Objective:
Please write out the lines of the data exactly, beginning with the first and ending with the line containing "strip('crack', [(x+rng.uniform(-3,3), y)"; leave the pictures behind.

— Begin —

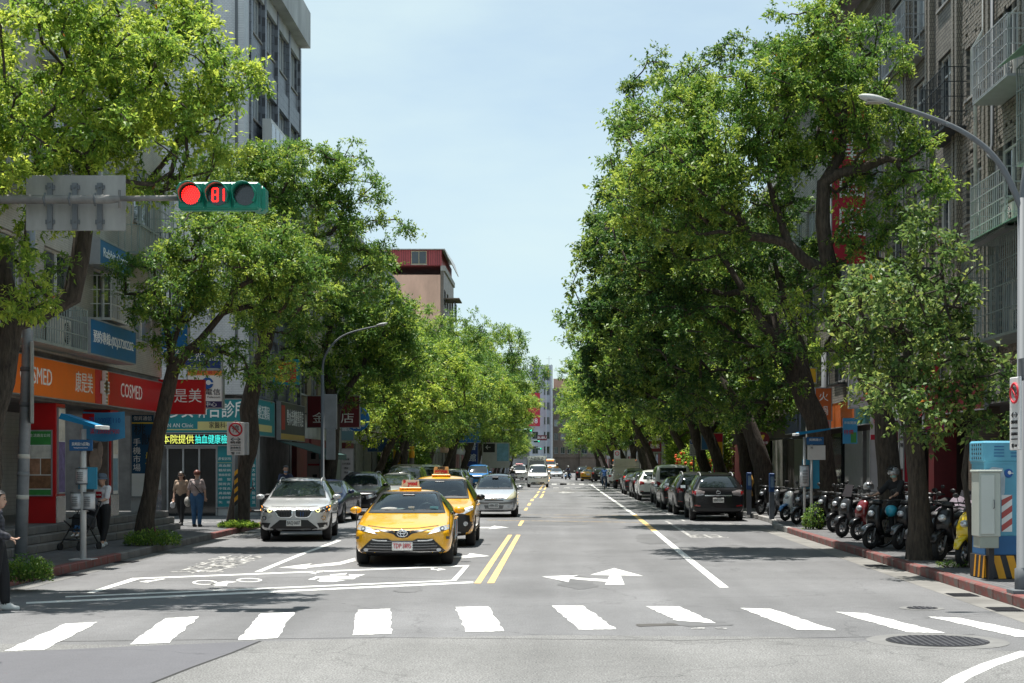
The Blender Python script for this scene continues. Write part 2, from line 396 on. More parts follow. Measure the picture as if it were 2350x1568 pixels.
# patches of older and newer asphalt
sheet('asphalt_patch', [[(-20,1478),(300,1481),(560,1474),(930,1464),(1280,1458),(1800,1462),(2400,1500),(2400,1640),(-700,1640)]], ASPH2, 0.002)
sheet('asphalt_patch', [[(-500,1487),(10,1498),(300,1484),(600,1472),(350,1568),(150,1640),(-600,1640)]], ASPH3, 0.003)
CRACK = mat('crack_filler', (0.02, 0.02, 0.02), 0.8, var=0.2)
rng = random.Random(3)
pts = [(600,1472),(530,1500),(440,1533),(350,1568),(240,1610)]
strip('crack', [(x+rng.uniform(-3,3), y) for x, y in pts], 0.035, CRACK, 0.0045)

# zebra crossing: ten stripes with chipped ends
ZEB = [[(150,1432.5),(224,1428.5),(102.6,1491.6),(10,1495)], [(380,1420),(456.5,1415.5),(389,1476.6),(297,1480)],
       [(599,1409),(675,1406),(636.6,1465.6),(547,1470)], [(821,1400.5),(896,1398),(899,1455),(809,1458.6)],
       [(1045,1394),(1119.6,1392.5),(1157,1449.5),(1068.6,1451.5)], [(1266,1391),(1338.4,1391),(1414.4,1444.8),(1327.4,1445.8)],
       [(1482,1392.4),(1558,1392.4),(1643,1431),(1553,1425)], [(1698,1396),(1770.5,1398.4),(1919,1447.3),(1830.4,1446.3)],
       [(1917,1405),(1988,1408.4),(2170,1453.8),(2082.7,1451.8)], [(2130,1416),(2205,1419.4),(2430,1465),(2330,1462)]]
def rough_poly(q, n=14, a=0.02, seed=1):
    r = random.Random(seed); out = []
    for i in range(len(q)):
        p, p2 = Vector(q[i]), Vector(q[(i+1) % len(q)]); t = (p2-p); nn = Vector((-t.y, t.x)).normalized()
        for k in range(n):
            f = k/n; out.append(tuple(p + t*f + nn*r.uniform(-a, a)*(0.3 if k == 0 else 1)))
    return out
for i, q in enumerate(ZEB):
    sheet('crosswalk_stripe', [rough_poly([GD(*a) for a in q], seed=i)], W_PAINT, 0.005, ground=False)
sheet('crosswalk_stripe', [[(1588,1441),(1618,1441.5),(1616,1444.5),(1586,1444)],[(1640,1441),(1668,1442),(1668,1444.5),(1645,1444)]], W_WORN, 0.0045)
# stop line, waiting box, lane lines
sheet('stop_line', [[(1086,1335.2),(1086,1338.8),(60,1387),(60,1382.6)]], W_PAINT)
sheet('waiting_box_line', [[(1046,1331.2),(1046,1333.8),(150,1372),(150,1369)],[(305,1327.3),(1078,1297.4),(1074,1300),(305,1330.2)]], W_PAINT)
sheet('waiting_box_side', [[(1065,1300.2),(1076,1299.8),(1047,1333.6),(1034,1334)],[(305,1327),(322,1329.5),(215,1362),(196,1362)]], W_PAINT, 0.0055)
strip('lane_line', [(592,1313),(690,1273),(778,1241)], 0.13, W_PAINT)
strip('lane_line', [(1662,1349),(1575,1279),(1503,1219.5)], 0.15, W_PAINT)
strip('lane_line', [(1503,1219.5),(1484,1204),(1455,1181)], 0.17, Y_PAINT)
strip('lane_line', [(1455,1181),(1382,1131),(1357,1113)], 0.16, W_PAINT)
sheet('centre_line', [[(1088,1339.5),(1103,1339.5),(1175.5,1228),(1166,1228)]], Y_PAINT)
sheet('centre_line', [[(1118,1339),(1134,1339),(1194.6,1228),(1185,1228)]], Y_PAINT)
sheet('centre_dash', [[(1188.3,1207),(1196,1207),(1203.6,1194.7),(1195.4,1194.7)]], Y_PAINT)
for z0, z1 in ((1193,1157),(1125,1090),(1062,1033)):
    y0, y1 = 975.3+z0*.1646, 975.3+z1*.1646; x0, x1 = 1275-(y0-CY)*.66, 1275-(y1-CY)*.66
    sheet('centre_dash', [[(x0-3.5,y0),(x0+4,y0),(x1+3,y1),(x1-3,y1)]], Y_PAINT)
for Y0, Y1 in ((91,103),(107,113),(121,140),(146,150),(160,195),(215,300)):
    for dx in (-0.18, 0.18):
        strip('centre_line', [(-1.05+dx, Y0), (-1.0+dx, Y1)], 0.14, Y_PAINT, ground=False)
for (a, b, w) in (((1130,1181.5),(1432,1183),0.13),((1155,1187.5),(1450,1190.5),0.12),((1118,1194),(1478,1199.5),0.14),((1185,1128),(1395,1127),0.2)):
    strip('yellow_box_line', [a, b], w, Y_WORN)
strip('yellow_box_line', [(790,1185),(905,1181.5)], 0.13, Y_WORN); strip('yellow_box_line', [(770,1196),(890,1191)], 0.13, Y_WORN)
# arrows
def zz(pl, ox=1176.1, oy=1176.1, s=.4995): return [(ox+a*s, oy+b*s) for a, b in pl]
sheet('arrow_marking', [zz([(467,257),(600,293),(497,290),(515,333),(425,333),(447,290),(357,288)])], W_PAINT)
sheet('arrow_marking', [zz([(135,296),(305,289),(268,299),(440,309),(428,320),(262,306),(258,321)])], W_PAINT, 0.0045)
def z4(pl): return zz(pl, 545, 1004, .293)
sheet('arrow_marking', [z4([(320,1022),(585,988),(545,1006),(800,978),(920,945),(925,968),(800,1000),(560,1021),(535,1031)])], W_PAINT)
sheet('arrow_marking', [z4([(1975,930),(1820,908),(1800,925),(1690,935),(1690,943),(1790,940),(1730,950)])], W_PAINT)
sheet('arrow_marking', [z4([(2125,707),(2010,693),(1985,703),(1850,703),(1850,712),(1990,712),(1960,719)])], W_PAINT)
sheet('arrow_marking', [z4([(1375,992),(1480,988),(1415,1006)])], W_PAINT)
sheet('arrow_marking', [z4([(550,1060),(625,1048),(612,1056),(680,1050),(675,1056),(620,1063),(610,1073)])], W_PAINT)
sheet('arrow_marking', [z4([(1515,1020),(1540,1020),(1535,1033),(1570,1034),(1575,1027),(1635,1035),(1560,1046),(1565,1040),(1515,1038)])], W_PAINT)
sheet('arrow_marking', [[(319,1336),(345,1331.5),(340,1333.5),(374,1328.5),(380,1329.5),(345,1335.5),(340,1337.5)]], W_PAINT)
for zc in ((1148,1345,945,6),(1170,1320,828,4)):
    y = 975.3+zc[2]*.1646; x0 = 1090+zc[0]*.1646; x1 = 1090+zc[1]*.1646
    sheet('arrow_marking', [[(x0,y),(x0+18,y-1.6),(x1-22,y-1.0),(x1-22,y-2.4),(x1+10,y-0.4),(x1-22,y+1.8),(x1-22,y+0.8),(x0+18,y+1.2)]], W_WORN)
# painted glyphs: bicycle, motorcycle, lane words
def ring(x, y, rx, ry, t=0.3, n=20, a0=0, a1=2*PI):
    out = []
    for i in range(n):
        a, b = a0+(a1-a0)*i/n, a0+(a1-a0)*(i+1)/n
        out.append([(x+rx*math.cos(a), y+ry*math.sin(a)), (x+rx*math.cos(b), y+ry*math.sin(b)), (x+rx*(1-t)*math.cos(b), y+ry*(1-t)*math.sin(b)), (x+rx*(1-t)*math.cos(a), y+ry*(1-t)*math.sin(a))])
    return out
sheet('bicycle_marking', ring(470,1337.5,29,5.2,0.25) + ring(572,1332,30,4.6,0.25) + [[(478,1341),(520,1334),(545,1336),(523,1339),(520,1345),(488,1346),(500,1343)]], W_PAINT)
sheet('motorcycle_marking', [z4(p) for p in ([(550,1115),(610,1095),(640,1098),(600,1118)],[(720,1076),(860,1064),(850,1075),(735,1084)],[(870,1074),(1000,1075),(940,1092),(880,1088)],
      [(600,1092),(700,1086),(840,1086),(960,1094),(900,1100),(780,1098),(650,1102)],[(640,1108),(780,1102),(930,1102),(910,1112),(780,1112),(640,1116)],[(620,1122),(760,1116),(850,1120),(760,1133),(650,1133)])], W_PAINT)
def road_word(body, c, size, stretch, m, rz=0.0, name='lane_word'):
    me = text_mesh(body, size, m, 0, 1.0, 'CENTER', 0.0)
    return link(name, me, road_o, (c[0], c[1], 0.0042), (0, 0, rz), (1, stretch, 1))
for ch, (x, y) in (('\u6a5f', (540,1283)), ('\u6162', (500,1297)), ('\u8eca', (462,1309))):
    road_word(ch, GD(x, y), 1.1, 2.0, W_WORN)
for ch, (x, y) in (('\u6a5f', (1600,1216)), ('\u8eca', (1625,1232))):
    road_word(ch, GD(x, y), 1.1, 2.2, W_WORN)
strip('bay_line', [(1528,1196),(1560,1215),(1591,1235)], 0.11, W_WORN); strip('bay_line', [(1588,1234),(1622,1234.5)], 0.25, W_WORN)
strip('bay_line', [(1530,1196.5),(1640,1200),(1760,1210)], 0.16, W_WORN, 0.0044)
for i, (Y0, Y1) in enumerate(((53.5,60),(60,70),(70,82),(82,100),(100,135))):
    strip('bay_line', [(4.42, Y0), (4.42, Y1-0.4)], 0.1, W_WORN, ground=False)
strip('edge_line', [(2140,1600),(2206,1555),(2270,1526),(2360,1496)], 0.17, W_PAINT)
for i in range(8):                                                     # next zebra down the street
    sheet('crosswalk_stripe', [[(-0.2+i*0.9, 128),(0.25+i*0.9, 128),(0.25+i*0.9, 131.5),(-0.2+i*0.9, 131.5)]], W_WORN, ground=False)
    sheet('crosswalk_stripe', [[(-7.6+i*0.9, 152),(-7.1+i*0.9, 152),(-7.1+i*0.9, 156),(-7.6+i*0.9, 156)]], W_PAINT, ground=False)
    sheet('crosswalk_stripe', [[(-0.4+i*0.9, 152),(0.1+i*0.9, 152),(0.1+i*0.9, 156),(-0.4+i*0.9, 156)]], W_PAINT, ground=False)
strip('stop_line', [(-0.6,121.5),(6.5,121.8)], 0.3, W_WORN, ground=False); strip('stop_line', [(-8,116),(-1.4,116)], 0.3, W_WORN, ground=False)

# gutter strips of pale concrete along the kerbs
GUT = mat('gutter_concrete', (0.185, 0.178, 0.165), 0.9, var=0.35, scale=1.1, bump=0.2, bscale=40)
gy = [18.5, 22, 26, 30, 35, 40, 44, 47.4]
sheet('gutter', [[(kr(a)-0.52, a), (kr(a), a), (kr(b), b), (kr(b)-0.52, b)] for a, b in zip(gy[:-1], gy[1:])], GUT, 0.003, ground=False)
gy = [18.5, 22, 26, 30, 35, 40, 44, 50, 60, 80]
sheet('gutter', [[(kl(a), a), (kl(a)+0.4, a), (kl(b)+0.4, b), (kl(b), b)] for a, b in zip(gy[:-1], gy[1:])], mat('gutter_old', (0.15, 0.148, 0.142), 0.9, var=0.35, scale=1.3), 0.003, ground=False)
GRATE = mat('iron_grate', (0.035, 0.035, 0.04), 0.6, 0.4, var=0.2)
for X, Y in ((kr(23.3)-0.27, 23.3), (kr(21.2)-0.27, 21.0), (kl(27.5)+0.22, 27.5), (kl(31)+0.22, 31.2), (kr(30)-0.27, 30.0)):
    mb = MB(); mb.box(-0.2,0.2,-0.28,0.28,-0.02,0.0055)
    for k in range(9): mb.box(-0.18,0.18,-0.26+k*0.06,-0.235+k*0.06,0.005,0.014)
    mb.build('drain_grate', GRATE, road_o, (X, Y, 0))
def manhole(x, y, r, ringr):
    X, Y = GD(x, y); mb = MB(); n = 32
    c = [(ringr*math.cos(2*PI*i/n), ringr*math.sin(2*PI*i/n)) for i in range(n)]
    mb.add([(p[0], p[1], 0.004) for p in c], [list(range(n))], 0)
    c = [(r*math.cos(2*PI*i/n), r*math.sin(2*PI*i/n)) for i in range(n)]
    mb.add([(p[0], p[1], 0.008) for p in c], [list(range(n))], 1)
    o = mb.build('manhole', [mat('manhole_collar', (.165,.163,.158), .9, var=.25, scale=3), GRATE], road_o, (X, Y, 0))
    mb = MB(); k = -r
    while k < r:
        h = math.sqrt(max(0, r*r*0.9-k*k))
        if h > 0.03:
            mb.box(k, k+0.028, -h, h, 0.008, 0.013); mb.box(-h, h, k, k+0.028, 0.008, 0.0125)
        k += 0.075
    mb.build('manhole_ribs', mat('iron_ribs', (0.085, 0.085, 0.095), 0.5, 0.5, var=0.2), o)
manhole(2151, 1472, 0.56, 0.77); manhole(2115, 1396.5, 0.2, 0.3); manhole(1215, 1188, 0.45, 0.85)
sheet('oil_stain', [rough_poly([GD(1457,1433),GD(1540,1431),GD(1562,1436),GD(1470,1439)], 5, 0.03, 4)], mat('oil_stain', (0.07, 0.065, 0.06), 0.9, var=0.3), 0.0046, ground=False)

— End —

Task response:
The Blender Python script for this scene continues. Write part 2, from line 396 on. More parts follow. Measure the picture as if it were 2350x1568 pixels.
# patches of older and newer asphalt
sheet('asphalt_patch', [[(-20,1478),(300,1481),(560,1474),(930,1464),(1280,1458),(1800,1462),(2400,1500),(2400,1640),(-700,1640)]], ASPH2, 0.002)
sheet('asphalt_patch', [[(-500,1487),(10,1498),(300,1484),(600,1472),(350,1568),(150,1640),(-600,1640)]], ASPH3, 0.003)
CRACK = mat('crack_filler', (0.02, 0.02, 0.02), 0.8, var=0.2)
rng = random.Random(3)
pts = [(600,1472),(530,1500),(440,1533),(350,1568),(240,1610)]
strip('crack', [(x+rng.uniform(-3,3), y) for x, y in pts], 0.035, CRACK, 0.0045)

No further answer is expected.